>> BEGIN Data

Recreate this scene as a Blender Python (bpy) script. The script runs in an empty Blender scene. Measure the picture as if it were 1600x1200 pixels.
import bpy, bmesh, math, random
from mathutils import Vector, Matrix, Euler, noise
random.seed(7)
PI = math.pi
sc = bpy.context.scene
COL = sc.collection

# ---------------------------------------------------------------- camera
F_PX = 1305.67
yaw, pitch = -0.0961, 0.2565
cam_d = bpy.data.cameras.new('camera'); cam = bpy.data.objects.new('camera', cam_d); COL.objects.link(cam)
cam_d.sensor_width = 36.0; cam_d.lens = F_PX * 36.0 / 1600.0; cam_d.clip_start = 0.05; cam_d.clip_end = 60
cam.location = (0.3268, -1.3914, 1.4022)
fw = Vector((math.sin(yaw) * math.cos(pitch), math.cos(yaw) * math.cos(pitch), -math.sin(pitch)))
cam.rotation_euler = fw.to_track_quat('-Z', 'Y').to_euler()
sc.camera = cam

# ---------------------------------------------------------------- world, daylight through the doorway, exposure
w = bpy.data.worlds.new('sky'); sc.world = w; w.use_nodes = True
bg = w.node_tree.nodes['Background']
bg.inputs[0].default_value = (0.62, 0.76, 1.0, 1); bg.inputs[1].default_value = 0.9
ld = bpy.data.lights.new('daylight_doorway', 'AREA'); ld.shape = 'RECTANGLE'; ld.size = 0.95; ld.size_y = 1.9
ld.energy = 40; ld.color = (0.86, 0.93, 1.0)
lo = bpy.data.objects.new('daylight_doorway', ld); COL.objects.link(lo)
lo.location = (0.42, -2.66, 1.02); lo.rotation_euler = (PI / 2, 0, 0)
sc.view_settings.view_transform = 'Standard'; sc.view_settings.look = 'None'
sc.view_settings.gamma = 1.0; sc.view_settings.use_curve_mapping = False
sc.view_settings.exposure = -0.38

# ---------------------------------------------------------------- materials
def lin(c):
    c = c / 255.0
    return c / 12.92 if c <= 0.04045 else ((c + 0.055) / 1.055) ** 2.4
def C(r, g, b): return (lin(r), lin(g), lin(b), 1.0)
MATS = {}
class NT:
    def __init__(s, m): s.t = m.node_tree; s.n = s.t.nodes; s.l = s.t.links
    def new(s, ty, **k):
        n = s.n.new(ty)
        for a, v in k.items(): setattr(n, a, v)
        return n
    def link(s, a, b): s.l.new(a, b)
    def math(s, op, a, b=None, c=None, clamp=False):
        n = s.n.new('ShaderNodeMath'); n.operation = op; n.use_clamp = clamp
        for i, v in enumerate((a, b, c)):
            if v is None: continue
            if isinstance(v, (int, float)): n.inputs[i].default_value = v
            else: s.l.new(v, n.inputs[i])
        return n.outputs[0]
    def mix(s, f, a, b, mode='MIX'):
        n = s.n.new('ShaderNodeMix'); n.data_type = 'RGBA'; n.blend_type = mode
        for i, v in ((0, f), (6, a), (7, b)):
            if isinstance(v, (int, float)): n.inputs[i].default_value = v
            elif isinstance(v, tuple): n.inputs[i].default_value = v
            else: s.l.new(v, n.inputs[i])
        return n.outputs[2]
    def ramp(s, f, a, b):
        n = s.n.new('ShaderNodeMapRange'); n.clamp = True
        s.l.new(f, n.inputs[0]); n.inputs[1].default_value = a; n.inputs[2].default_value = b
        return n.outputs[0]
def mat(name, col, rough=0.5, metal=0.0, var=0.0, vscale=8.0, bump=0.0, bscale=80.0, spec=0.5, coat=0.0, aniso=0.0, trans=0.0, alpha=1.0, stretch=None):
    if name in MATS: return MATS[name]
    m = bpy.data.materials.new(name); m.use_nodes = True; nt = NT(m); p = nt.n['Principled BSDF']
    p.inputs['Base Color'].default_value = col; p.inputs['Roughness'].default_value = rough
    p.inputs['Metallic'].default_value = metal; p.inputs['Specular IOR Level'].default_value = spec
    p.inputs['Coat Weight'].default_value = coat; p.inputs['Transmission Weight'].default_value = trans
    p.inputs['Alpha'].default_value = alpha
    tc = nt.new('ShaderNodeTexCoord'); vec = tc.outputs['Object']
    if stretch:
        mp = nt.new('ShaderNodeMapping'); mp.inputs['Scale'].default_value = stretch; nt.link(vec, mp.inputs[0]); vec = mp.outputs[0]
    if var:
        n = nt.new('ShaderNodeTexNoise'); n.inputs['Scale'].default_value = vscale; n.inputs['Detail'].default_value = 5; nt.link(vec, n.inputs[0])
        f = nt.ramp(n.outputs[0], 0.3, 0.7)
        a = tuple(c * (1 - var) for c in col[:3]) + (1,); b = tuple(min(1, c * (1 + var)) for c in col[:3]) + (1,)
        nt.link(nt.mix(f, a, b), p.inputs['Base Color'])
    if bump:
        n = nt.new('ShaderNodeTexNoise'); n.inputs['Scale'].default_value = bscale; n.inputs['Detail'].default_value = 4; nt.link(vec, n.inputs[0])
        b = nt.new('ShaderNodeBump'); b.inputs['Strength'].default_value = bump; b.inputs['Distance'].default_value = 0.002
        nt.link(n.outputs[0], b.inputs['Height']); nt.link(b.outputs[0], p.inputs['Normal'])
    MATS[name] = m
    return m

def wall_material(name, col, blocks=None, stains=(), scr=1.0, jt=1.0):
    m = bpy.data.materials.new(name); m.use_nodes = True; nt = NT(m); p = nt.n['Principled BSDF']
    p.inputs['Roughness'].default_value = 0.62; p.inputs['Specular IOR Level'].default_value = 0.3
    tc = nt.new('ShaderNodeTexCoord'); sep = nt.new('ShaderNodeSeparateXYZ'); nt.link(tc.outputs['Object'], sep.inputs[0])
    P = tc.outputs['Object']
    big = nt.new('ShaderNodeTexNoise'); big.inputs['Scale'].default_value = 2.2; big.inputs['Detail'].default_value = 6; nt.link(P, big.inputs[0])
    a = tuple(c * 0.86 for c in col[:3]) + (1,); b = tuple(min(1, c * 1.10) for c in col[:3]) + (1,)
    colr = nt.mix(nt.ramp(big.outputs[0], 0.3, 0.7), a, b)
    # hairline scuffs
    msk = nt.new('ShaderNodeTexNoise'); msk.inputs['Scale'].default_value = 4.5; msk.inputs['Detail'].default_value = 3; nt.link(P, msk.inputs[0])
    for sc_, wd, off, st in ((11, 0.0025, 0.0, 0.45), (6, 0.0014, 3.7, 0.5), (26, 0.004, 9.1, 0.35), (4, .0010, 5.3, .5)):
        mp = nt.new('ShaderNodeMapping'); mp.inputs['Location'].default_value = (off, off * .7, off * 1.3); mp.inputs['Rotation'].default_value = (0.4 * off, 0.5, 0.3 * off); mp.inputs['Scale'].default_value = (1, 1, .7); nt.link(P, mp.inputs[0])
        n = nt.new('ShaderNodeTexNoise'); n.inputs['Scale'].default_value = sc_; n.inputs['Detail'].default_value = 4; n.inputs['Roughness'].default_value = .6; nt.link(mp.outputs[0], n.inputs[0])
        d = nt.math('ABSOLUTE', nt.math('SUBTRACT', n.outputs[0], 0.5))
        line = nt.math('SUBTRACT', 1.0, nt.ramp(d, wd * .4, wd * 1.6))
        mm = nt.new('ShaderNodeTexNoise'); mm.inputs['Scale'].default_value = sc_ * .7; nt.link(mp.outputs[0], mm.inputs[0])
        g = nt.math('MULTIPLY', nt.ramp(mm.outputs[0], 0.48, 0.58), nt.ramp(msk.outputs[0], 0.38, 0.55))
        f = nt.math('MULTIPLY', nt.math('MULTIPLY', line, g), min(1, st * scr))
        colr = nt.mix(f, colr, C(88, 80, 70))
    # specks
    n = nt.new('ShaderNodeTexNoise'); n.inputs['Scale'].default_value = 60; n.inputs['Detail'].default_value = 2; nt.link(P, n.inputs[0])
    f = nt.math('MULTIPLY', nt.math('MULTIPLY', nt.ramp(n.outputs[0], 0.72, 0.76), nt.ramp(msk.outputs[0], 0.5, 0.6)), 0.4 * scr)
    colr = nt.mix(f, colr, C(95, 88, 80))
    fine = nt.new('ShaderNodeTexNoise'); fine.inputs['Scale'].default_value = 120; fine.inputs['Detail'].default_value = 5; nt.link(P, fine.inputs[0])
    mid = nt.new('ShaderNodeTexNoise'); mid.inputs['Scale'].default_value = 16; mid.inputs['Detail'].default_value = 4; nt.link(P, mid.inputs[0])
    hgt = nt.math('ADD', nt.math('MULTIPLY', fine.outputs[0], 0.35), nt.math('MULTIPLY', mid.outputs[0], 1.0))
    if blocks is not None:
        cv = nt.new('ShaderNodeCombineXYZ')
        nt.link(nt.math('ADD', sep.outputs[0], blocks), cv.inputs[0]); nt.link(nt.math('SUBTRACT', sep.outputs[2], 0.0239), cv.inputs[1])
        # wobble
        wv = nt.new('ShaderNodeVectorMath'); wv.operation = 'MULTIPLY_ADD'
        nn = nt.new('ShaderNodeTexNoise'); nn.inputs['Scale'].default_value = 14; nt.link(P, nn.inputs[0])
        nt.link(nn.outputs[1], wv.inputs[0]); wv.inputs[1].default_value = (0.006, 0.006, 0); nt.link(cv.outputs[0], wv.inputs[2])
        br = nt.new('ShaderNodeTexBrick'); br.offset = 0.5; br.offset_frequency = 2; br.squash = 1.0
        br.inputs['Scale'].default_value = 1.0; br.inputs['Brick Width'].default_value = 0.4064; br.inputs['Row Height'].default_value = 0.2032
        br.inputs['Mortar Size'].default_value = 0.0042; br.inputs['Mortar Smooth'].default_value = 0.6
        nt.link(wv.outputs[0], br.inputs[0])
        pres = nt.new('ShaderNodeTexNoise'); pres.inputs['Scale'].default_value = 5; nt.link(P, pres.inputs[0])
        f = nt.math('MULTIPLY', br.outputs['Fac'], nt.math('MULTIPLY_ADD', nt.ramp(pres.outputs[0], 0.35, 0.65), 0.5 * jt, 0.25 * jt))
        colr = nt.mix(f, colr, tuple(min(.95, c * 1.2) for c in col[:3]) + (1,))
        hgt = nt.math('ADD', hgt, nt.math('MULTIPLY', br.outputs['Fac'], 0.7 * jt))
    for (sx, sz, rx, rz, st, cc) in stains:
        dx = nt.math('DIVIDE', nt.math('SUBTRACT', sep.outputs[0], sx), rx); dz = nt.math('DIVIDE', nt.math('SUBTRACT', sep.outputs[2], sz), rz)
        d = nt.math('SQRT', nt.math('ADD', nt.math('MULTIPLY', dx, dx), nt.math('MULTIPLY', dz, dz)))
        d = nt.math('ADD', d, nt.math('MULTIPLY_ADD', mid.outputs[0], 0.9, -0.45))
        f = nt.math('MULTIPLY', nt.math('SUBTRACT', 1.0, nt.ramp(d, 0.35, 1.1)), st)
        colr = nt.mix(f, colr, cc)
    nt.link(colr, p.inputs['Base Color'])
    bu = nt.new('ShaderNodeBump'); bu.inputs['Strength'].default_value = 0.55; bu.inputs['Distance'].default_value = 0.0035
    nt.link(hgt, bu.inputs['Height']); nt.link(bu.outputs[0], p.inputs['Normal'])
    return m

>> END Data

Take the lines above from the first through the one containing "sc.camera = cam" and reproduce them exactly; include nothing else.

Recreate this scene as a Blender Python (bpy) script. The script runs in an empty Blender scene. Measure the picture as if it were 1600x1200 pixels.
import bpy, bmesh, math, random
from mathutils import Vector, Matrix, Euler, noise
random.seed(7)
PI = math.pi
sc = bpy.context.scene
COL = sc.collection

# ---------------------------------------------------------------- camera
F_PX = 1305.67
yaw, pitch = -0.0961, 0.2565
cam_d = bpy.data.cameras.new('camera'); cam = bpy.data.objects.new('camera', cam_d); COL.objects.link(cam)
cam_d.sensor_width = 36.0; cam_d.lens = F_PX * 36.0 / 1600.0; cam_d.clip_start = 0.05; cam_d.clip_end = 60
cam.location = (0.3268, -1.3914, 1.4022)
fw = Vector((math.sin(yaw) * math.cos(pitch), math.cos(yaw) * math.cos(pitch), -math.sin(pitch)))
cam.rotation_euler = fw.to_track_quat('-Z', 'Y').to_euler()
sc.camera = cam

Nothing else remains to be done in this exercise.